Robert "Bob" Rutman (* 1931 in Berlin) is an internationally renowned German-American visual artist, musician and composer who began his career in the United States. He is considered a pioneer of multimedia performance because he plays or has played on musical instruments developed by himself. Rutman also makes drawings, oil paintings, engravings and wire sculptures. He has lived and worked in Berlin since 1990. Rutman is the child of a Jewish mother who emigrated from Nazi Germany in 1938. First the family came to Poland, followed by a stay in England in 1939. After attending school there, Rutman went to the United States in 1950, had to do his military service in 1951 and was stationed in Heilbronn in the Federal Republic of Germany. From 1955 to 1962 Rutman studied art in New York City and Mexico City. Soon after graduating, he founded an art gallery in New York. After he had left New York, he founded a multimedia gallery in Maine, which had to file for bankruptcy after four years. In Maine, Rutman produced his first steel sculpture in 1968, which can be played on using a bow. He called it Steel Cello and gave small concerts with it. Because of the great interest, he developed a broad variation of such new musical instruments in a short time. In 1975 Rutman finally founded the U.S. Steel Cello Ensemble and has been touring America and Europe ever since. He continued his artistic work in Boston, where he created most of his artistic work within a few years. Rutman lived for four years in Mexico where he married and became the father of his son. In 1990 Rutman moved to Berlin permanently. He now lives in the district of Berlin-Mitte.
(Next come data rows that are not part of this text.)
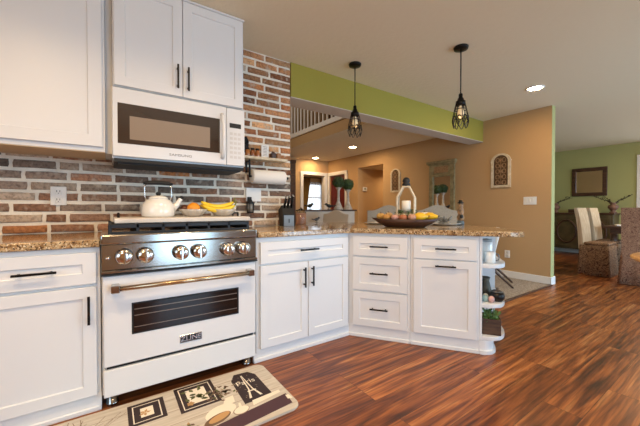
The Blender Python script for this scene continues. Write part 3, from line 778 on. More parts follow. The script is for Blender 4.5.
MB().lathe([(0.0, 0), (0.054, 0), (0.056, 0.006), (0.056, 0.125), (0.044, 0.14), (0.044, 0.145)], seg=24).build('jar', GLASS, t)
MB().lathe([(0.046, 0.145), (0.046, 0.155), (0.02, 0.163), (0.012, 0.175), (0.0, 0.182)], seg=20).build('lid', GLASS, t)

# ------------------------------------------------------------------ pendants
def pendant(loc, label):
    t = thing('pendant_light', label, 'pendant light', loc, 0, 'cage pendants over the peninsula')
    MB().lathe([(0.0, 0), (0.062, 0), (0.065, -0.006), (0.06, -0.022), (0.02, -0.026), (0, -0.026)], seg=24).build('canopy', BLACK, t)
    MB().tube([(0, 0, -0.02), (0, 0, -0.44)], 0.0055, 6).build('cord', BLACK, t)
    MB().lathe([(0.010, -0.425), (0.018, -0.432), (0.018, -0.465), (0.026, -0.47), (0.03, -0.492), (0.042, -0.497), (0.045, -0.535), (0.03, -0.54)], seg=18).build('socket', BLACK, t)
    MB().lathe([(0.0, -0.655), (0.018, -0.645), (0.03, -0.615), (0.026, -0.585), (0.014, -0.55), (0.013, -0.53)], seg=16).build('bulb', BULBGLOW, t)
    cg = MB(); n = 8
    def R(z): return 0.043 + (0.072 - 0.043) * min(1, (z - 0.53) / 0.13)
    for k in range(n):
        a = 2 * pi * k / n
        cg.tube([(R(zz) * cos(a), R(zz) * sin(a), -zz) for zz in (0.515, 0.57, 0.63, 0.685)], 0.0038, 5)
        pts = []
        for q in range(9):   # scalloped loops at the bottom
            aa = a + 2 * pi / n * q / 8; zz = 0.685 + 0.055 * sin(pi * q / 8)
            rr = 0.072 - 0.016 * sin(pi * q / 8)
            pts.append((rr * cos(aa), rr * sin(aa), -zz))
        cg.tube(pts, 0.0038, 5)
        pts = [(0.066 * cos(a + 2 * pi / n * q / 8), 0.066 * sin(a + 2 * pi / n * q / 8), -0.685 + 0.05 * sin(pi * q / 8)) for q in range(9)]
        cg.tube(pts, 0.0038, 5)
    for zz in (0.575, 0.645):
        cg.tube([(R(zz) * cos(2 * pi * k / 24), R(zz) * sin(2 * pi * k / 24), -zz) for k in range(24)], 0.0038, 5, closed=True)
    cg.build('cage', BLACK, t)
    l = bpy.data.lights.new('bulb_light', 'POINT'); l.energy = 0.6; l.color = (1, 0.7, 0.4); l.shadow_soft_size = 0.03
    lo = bpy.data.objects.new('bulb_light', l); COL.objects.link(lo); lo.parent = t; lo.location = (0, 0, -0.70)
    return t


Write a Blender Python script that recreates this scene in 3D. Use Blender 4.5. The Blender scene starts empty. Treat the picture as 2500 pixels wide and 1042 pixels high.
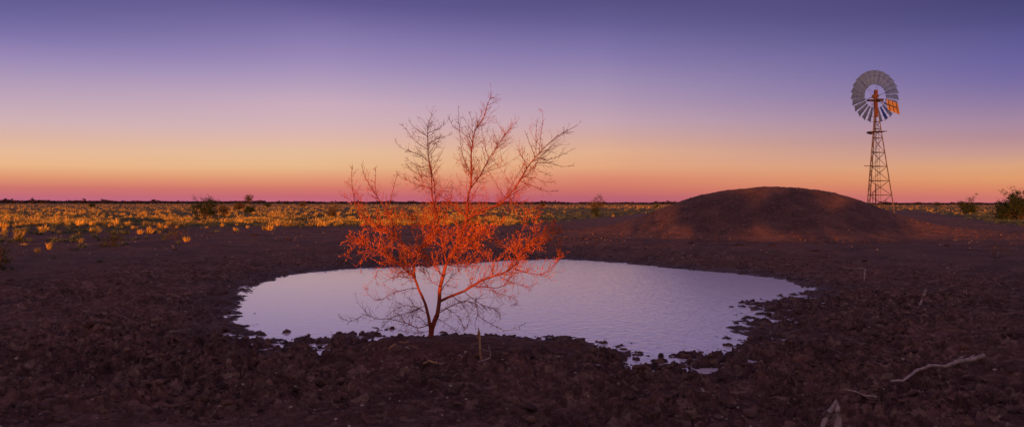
import bpy, math, random
import numpy as np
from mathutils import Vector, Matrix

random.seed(7)
RNG = np.random.default_rng(11)
sc = bpy.context.scene
COL = sc.collection
FPX, CX, HY = 1785.0, 1250.0, 495.5      # focal length and horizon of the 2500 px wide photograph
WZ = -2.35                               # water level (eye level is z = 0)
PLAIN = -1.9
SUN_EL, SUN_AZ = 1.05, 16.0               # sun behind the viewer; AZ = heading of the light, degrees right of +Y


def pt(px, py, d):
    return Vector(((px - CX) / FPX * d, d, (HY - py) / FPX * d))


# ------------------------------------------------------------------ noise
def _hash(ix, iy, seed):
    n = (ix.astype(np.int64) * 374761393 + iy.astype(np.int64) * 668265263 + seed * 974634777) & 0x7fffffff
    n = ((n ^ (n >> 13)) * 1274126177) & 0x7fffffff
    n = ((n ^ (n >> 15)) * 668265263) & 0x7fffffff
    return ((n ^ (n >> 14)) & 0xffffff) / float(0xffffff)


def vnoise(x, y, seed=0):
    ix, iy = np.floor(x), np.floor(y)
    fx, fy = x - ix, y - iy
    fx = fx * fx * fx * (fx * (fx * 6 - 15) + 10); fy = fy * fy * fy * (fy * (fy * 6 - 15) + 10)
    a = _hash(ix, iy, seed); b = _hash(ix + 1, iy, seed); c = _hash(ix, iy + 1, seed); d = _hash(ix + 1, iy + 1, seed)
    return (a * (1 - fx) + b * fx) * (1 - fy) + (c * (1 - fx) + d * fx) * fy * 1.0


def fbm(x, y, seed=0, o=4):
    s = 0; a = .5; t = 0
    for k in range(o):
        s = s + a * (vnoise(x * 2 ** k + 17.3 * k, y * 2 ** k - 9.1 * k, seed + k) - .5); t += a; a *= .5
    return s / t * 2


def lumps(x, y, seed=0):
    """rounded clods: the highest of nine random domes around each point"""
    ix, iy = np.floor(x), np.floor(y)
    best = np.zeros_like(x)
    for dx in (-1, 0, 1):
        for dy in (-1, 0, 1):
            cx, cy = ix + dx, iy + dy
            h = _hash(cx, cy, seed + 3)
            r = .35 + .45 * _hash(cx, cy, seed + 4)
            ex = (x - cx - _hash(cx, cy, seed + 1)); ey = (y - cy - _hash(cx, cy, seed + 2))
            th = _hash(cx, cy, seed + 5) * 3.14
            u = ex * np.cos(th) + ey * np.sin(th); v = (-ex * np.sin(th) + ey * np.cos(th)) * (1 + .6 * h)
            q = 1 - (u * u + v * v) / (r * r)
            best = np.maximum(best, (.25 + .75 * h) * np.sqrt(np.clip(q, 0, 1)))
    return best


def ss(a, b, x):
    t = np.clip((x - a) / (b - a), 0, 1)
    return t * t * (3 - 2 * t)


# ------------------------------------------------------------------ pond outline (world metres)
SHORE_PX = [(700, 674), (655, 690), (605, 716), (583, 742), (596, 772), (604, 795), (642, 815), (690, 826), (740, 834), (790, 838),
            (835, 816), (880, 814), (930, 828), (1000, 829), (1100, 822), (1200, 826), (1280, 828), (1330, 832), (1380, 826),
            (1450, 836), (1530, 850), (1570, 870), (1640, 882), (1690, 868), (1730, 850), (1790, 838), (1800, 800), (1842, 772),
            (1828, 746), (1900, 728), (1960, 716), (1985, 705), (1940, 690), (1880, 676), (1800, 667), (1700, 659), (1550, 646),
            (1450, 637), (1380, 633), (1250, 636), (1150, 643), (1050, 650), (885, 656), (780, 662)]
SHORE = [((px - CX) / FPX * (-WZ * FPX / (py - HY)), -WZ * FPX / (py - HY)) for px, py in SHORE_PX]


def shore_sd(x, y):
    """signed distance to the pond edge, positive on land"""
    d2 = np.full(x.shape, 1e12); inside = np.zeros(x.shape, bool)
    n = len(SHORE)
    for i in range(n):
        ax, ay = SHORE[i]; bx, by = SHORE[(i + 1) % n]
        ex, ey = bx - ax, by - ay
        t = np.clip(((x - ax) * ex + (y - ay) * ey) / (ex * ex + ey * ey), 0, 1)
        d2 = np.minimum(d2, (x - ax - t * ex) ** 2 + (y - ay - t * ey) ** 2)
        c = ((ay > y) != (by > y)) & (x < (bx - ax) * (y - ay) / (by - ay + 1e-12) + ax)
        inside ^= c
    d = np.sqrt(d2)
    return np.where(inside, -d, d)


def terrain(x, y):
    r = np.hypot(x, y)
    near = r < 80
    sd = np.full(x.shape, 60.0)
    sd[near] = shore_sd(x[near], y[near])
    far_side = ss(16, 24, y)
    rag = (1 - .75 * far_side)
    sd = sd + rag * (.55 * fbm(x * .9, y * .9, 50, 4) + .22 * fbm(x * 4.2, y * 4.2, 60, 3))
    # broad shape
    P = PLAIN + .07 * fbm(x * .03, y * .03, 5, 3) * ss(45, 110, y)
    P = P + (.16 * ss(6, -1, y)) * (y > -40)
    P = P + (.60 + .05 * fbm(x * .25, y * .1, 9, 2)) * np.exp(-((y + 9.0) / 4.2) ** 2) * ss(120, 60, np.abs(x))     # the bank behind the viewer
    P = P + .85 * np.exp(-((x - 10.7) / 4.0) ** 2 - ((y - 10.8) / 2.7) ** 2)                # swell on the right
    P = P + .10 * np.exp(-((x + 12) / 5.) ** 2 - ((y - 20) / 5.) ** 2)
    w = 12 - 5.5 * far_side
    rise = ss(.3, 1, np.clip(sd / w, 0, 1) * .7 + .3)
    z = WZ + .055 * np.clip(sd / .7, 0, 1) + (P - WZ - .055) * rise
    z = np.where(sd < 0, WZ - .22 * np.clip(-sd / 2.2, 0, 1), z)
    # islet of firmer soil under the tree
    tx, ty = pt(1052, 840, 12)[:2]
    isl = np.exp(-((x - tx - .75) / 1.55) ** 2 - ((y - ty + .25) / .75) ** 2)
    z = z + .11 * isl
    # trampled mud
    zone = ss(-.55 - .9 * (1 - far_side), .25, sd) * ss(7.5, 2.5, sd) * (1 - .55 * far_side)
    left = ss(-3, -7, x) * ss(24, 14, y)
    zone = np.maximum(zone, .5 * left * ss(-.4, .3, sd) * ss(12, 5, sd))
    zone = np.maximum(zone, .35 * ss(-.3, .3, sd) * ss(16, 10, y) * (r < 60))
    patch = .6 + .4 * ss(-.35, .25, fbm(x * .45, y * .45, 77, 3))
    smooth = 1 - .85 * np.clip(isl * 1.5, 0, 1)
    right = 1 - .7 * np.exp(-((x - 11) / 4.5) ** 2 - ((y - 9) / 4.) ** 2)
    A = zone * patch * smooth * right * (1 - .5 * ss(-2.2, -.1, sd) * ss(.9, .1, sd))
    m = (A > .01) & (r < 60)
    h = np.zeros(x.shape)
    xm, ym = x[m], y[m]
    wx = xm + .12 * fbm(xm * 3, ym * 3, 31, 3) + .03 * fbm(xm * 14, ym * 14, 32, 2); wy = ym + .12 * fbm(xm * 3 + 9, ym * 3, 37, 3) + .03 * fbm(xm * 14 + 5, ym * 14, 38, 2)
    l1 = lumps(wx / .43, wy / .43, 100); l2 = lumps(wx / .15, wy / .15, 200); l3 = lumps(wx / .07, wy / .07, 300); l4 = lumps(wx / .035, wy / .035, 350)
    hh = .088 * l1 + .060 * l2 * (.3 + l1) + .034 * l3 * (.4 + l2) + .014 * l4 - .060
    hh += .030 * fbm(xm * 7, ym * 7, 41, 4) - .03 * np.abs(fbm(xm * 4, ym * 4, 43, 3))
    h[m] = hh * A[m]
    z = z + h * (1.45 + .5 * ss(14, 9, y))
    m = r < 75
    xm, ym = x[m], y[m]
    fine = .016 * fbm(xm * 5, ym * 5, 21, 4) + .035 * fbm(xm * .8, ym * .8, 23, 3)
    fine += .012 * lumps(xm / .11, ym / .11, 400) * ss(-.1, .5, fbm(xm * .7, ym * .7, 25, 2) + .2)
    z[m] += fine * ss(-.6, .8, sd[m])
    z = np.where((z > WZ - .004) & (z < WZ + .004), WZ + .004, z)
    wet = ss(1.9, -.1, sd + .5 * fbm(x * 1.3, y * 1.3, 91, 3)) * (r < 60)
    return z, sd, wet, isl, np.clip(A * 1.3, 0, 1)


MX = np.array([-6.0, -2.0, 3.8, 6.5, 8.8, 10.1, 11.35, 12.6, 13.9, 15.65, 17.65, 20.1, 21.2, 22.2, 23.4, 24.7, 26.2, 27.8, 31.0, 36.0])
MH = np.array([0, 0, .10, .35, .98, 1.90, 2.27, 2.60, 2.78, 2.94, 2.90, 2.66, 2.42, 2.05, 1.52, .98, .62, .36, .10, 0])


def grass_limit(x, y):
    """row in the photograph up to which the paddock grass comes forward, as a distance"""
    px = x / np.maximum(y, 1) * FPX + CX
    row = np.interp(px, [-900, 0, 400, 860, 1100, 1300, 1420, 1560, 1700, 2230, 2350, 2500, 3400], [570, 566, 562, 552, 551, 546, 536, 522, 515, 512, 530, 548, 560])
    return -PLAIN * FPX / (row - HY)


def mound_h(x, y):
    hx = np.interp(x, MX, MH)
    # soften the table
    for s in (.8, 1.6):
        hx = hx * .5 + .25 * (np.interp(x - s, MX, MH) + np.interp(x + s, MX, MH))
    v = np.clip((y - 46.5 - .8 * np.sin(x * .3)) / (11.0 + .8 * np.sin(x * .45 + 1)), -1, 1)
    g = (.5 + .5 * np.cos(v * math.pi)) ** 1.45
    return hx * g


# ------------------------------------------------------------------ mesh helpers
class MB:
    def __init__(s): s.v = []; s.f = []; s.m = []

    def quad(s, a, b, c, d, mi=0):
        n = len(s.v); s.v += [a, b, c, d]; s.f.append((n, n + 1, n + 2, n + 3)); s.m.append(mi)

    def tri(s, a, b, c, mi=0):
        n = len(s.v); s.v += [a, b, c]; s.f.append((n, n + 1, n + 2)); s.m.append(mi)

    def tube(s, pts, rad, sides=6, mi=0, cap=True):
        pts = [Vector(p) for p in pts]
        n0 = len(s.v); N = len(pts)
        up = Vector((0, 0, 1))
        for i, p in enumerate(pts):
            t = (pts[min(i + 1, N - 1)] - pts[max(i - 1, 0)])
            if t.length < 1e-9: t = Vector((0, 0, 1))
            t.normalize()
            ref = up if abs(t.z) < .9 else Vector((1, 0, 0))
            a = t.cross(ref).normalized(); b = t.cross(a)
            r = rad[i] if hasattr(rad, '__len__') else rad
            for k in range(sides):
                an = 2 * math.pi * k / sides
                s.v.append(tuple(p + (a * math.cos(an) + b * math.sin(an)) * r))
        for i in range(N - 1):
            for k in range(sides):
                k2 = (k + 1) % sides
                s.f.append((n0 + i * sides + k, n0 + i * sides + k2, n0 + (i + 1) * sides + k2, n0 + (i + 1) * sides + k)); s.m.append(mi)
        if cap:
            s.f.append(tuple(n0 + k for k in range(sides))); s.m.append(mi)
            s.f.append(tuple(n0 + (N - 1) * sides + k for k in reversed(range(sides)))); s.m.append(mi)

    def box(s, c, size, R=None, mi=0):
        c = Vector(c); hx, hy, hz = [q / 2 for q in size]
        n = len(s.v)
        for x in (-hx, hx):
            for y in (-hy, hy):
                for z in (-hz, hz):
                    p = Vector((x, y, z))
                    if R: p = R @ p
                    s.v.append(tuple(c + p))
        for f in ((0, 1, 3, 2), (4, 6, 7, 5), (0, 4, 5, 1), (2, 3, 7, 6), (0, 2, 6, 4), (1, 5, 7, 3)):
            s.f.append(tuple(n + i for i in f)); s.m.append(mi)

    def build(s, name, mats, parent=None, origin=None, smooth=False):
        me = bpy.data.meshes.new(name)
        o = Vector(origin) if origin is not None else Vector((0, 0, 0))
        me.from_pydata([tuple(Vector(p) - o) for p in s.v], [], s.f)
        if not isinstance(mats, (list, tuple)): mats = [mats]
        for m in mats: me.materials.append(m)
        if len(mats) > 1: me.polygons.foreach_set('material_index', s.m)
        if smooth: me.polygons.foreach_set('use_smooth', [True] * len(me.polygons))
        me.update()
        ob = bpy.data.objects.new(name, me); COL.objects.link(ob)
        if parent is not None: ob.parent = parent
        elif origin is not None: ob.location = o
        return ob


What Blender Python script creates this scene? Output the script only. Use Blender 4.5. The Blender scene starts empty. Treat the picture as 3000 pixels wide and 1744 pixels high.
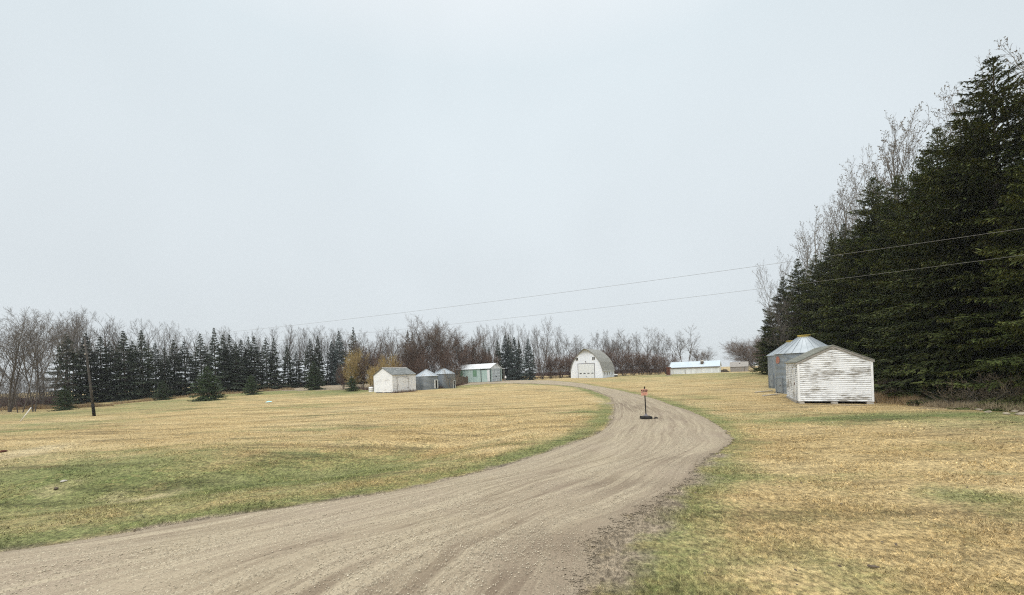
import bpy, math, random
import numpy as np
from mathutils import Vector, Matrix

# ------------------------------------------------------------------ camera, sky, sun, exposure
SC = bpy.context.scene
COL = SC.collection
F = 1127.0; ROLL = math.radians(2.1); EYE = 2.5; HY = 1094.0
cam_d = bpy.data.cameras.new("camera"); cam = bpy.data.objects.new("camera", cam_d); COL.objects.link(cam)
cam_d.sensor_width = 36.0; cam_d.lens = 36.0 * F / 3000.0
cam_d.shift_y = (HY - 872.0) / 3000.0
cam_d.clip_start = 0.05; cam_d.clip_end = 9000.0
cr, sr = math.cos(ROLL), math.sin(ROLL)
cam.matrix_world = Matrix(((cr, sr, 0, 0), (0, 0, -1, 0), (-sr, cr, 0, EYE), (0, 0, 0, 1)))
SC.camera = cam

W = bpy.data.worlds.new("World"); SC.world = W; W.use_nodes = True
nt = W.node_tree; nt.nodes.clear()
SUN_EL, SUN_ROT = math.radians(50), math.radians(205)
sky = nt.nodes.new('ShaderNodeTexSky'); sky.sky_type = 'NISHITA'; sky.sun_disc = False
sky.sun_elevation = SUN_EL; sky.sun_rotation = SUN_ROT; sky.dust_density = 4.0
b1 = nt.nodes.new('ShaderNodeBackground'); b1.inputs[1].default_value = 0.05
tc = nt.nodes.new('ShaderNodeTexCoord'); sx = nt.nodes.new('ShaderNodeSeparateXYZ')
rp = nt.nodes.new('ShaderNodeValToRGB')
els = rp.color_ramp.elements
els[0].position = 0.0; els[0].color = (0.590, 0.634, 0.655, 1)
els[1].position = 1.0; els[1].color = (2.55, 2.56, 2.50, 1)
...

Yuko Matsuyama is a performing-arts artist (vocal, dance and choreography). She began a traditional Japanese dance education with her mother at the age of two and completed her musical theatre education at the Tanakrazuka Music School in Japan. Yuko was engaged for the following thirteen years as a musical performer and dancer at the Takarazuka Revue Musical/Revue Theatre.  Since her first encounter with the contemporary dance scene through her collaboration with Finnish choreographer Tomi Paasonen, she has worked as a freelance performer and trainer. Since 2010 she has been based as an artist at Haus Schwarzenberg in Berlin, where she organizes live performances as an experimental platform at the interface between dance and music. In 2017 she graduated with a Master in Choreography from the HZT: Inter-University Centre for Dance Berlin/ HfS "Ernst Busch".

As a singer she works with Jochen Arbeit (Einstürzende Neubauten, Automat), Murat Ertel (BabaZula, Istanbul), Bob Rutman, Schneider TM aka. Dirk Dresselhaus, and Berlin Hawaiian Band Hula Hut & the Seven Seas.

Munsha is the alias of Daniela Lunelli, an Italian singer, cellist, sound designer, performer and music educator based in Berlin since 2014. She began studying piano at the age of eight. Soon after, singing and cello became increasingly her areas of interest, which culminated in 1997 by studying at the Conservatory of Music G. Martucci of Salerno. While still doing academic courses, she became involved in several rock, dark-wave and punk bands. During the years, contemporary music, avant-garde of the 1900s and voice research were her main focus. After graduating in Opera singing under the guidance of maestro Daniela Del Monaco and Multimedia Composition [M.A.C.M.], she attended workshops and continued education courses at the International Academy of Music in Milan, the Conservatory C. Pollini of Padua, with the vocal coach, Mario Castiglia and the cellist Riccardo Agosti, improving herself on classical music as well as on modern singing techniques.
Simultaneously, she started her training as an editor, sound designer, producer and post producer for movie and television, making contact with the most important Italian film production institutions such as Cinecittà, Fonoroma and International Recording. At the end of her training as a multimedia sound designer, she has devoted herself entirely to the composition and performance of her own musical productions, being inspired by musicians like Dead Can Dance, Philip Glass, Steve Reich, Nine Inch Nails and Bauhaus. She shifted to contemporary and electronic music and the research of new languages, testing new forms of sound dialogues, alternating on stage cello-voice performances with electronic live-sets.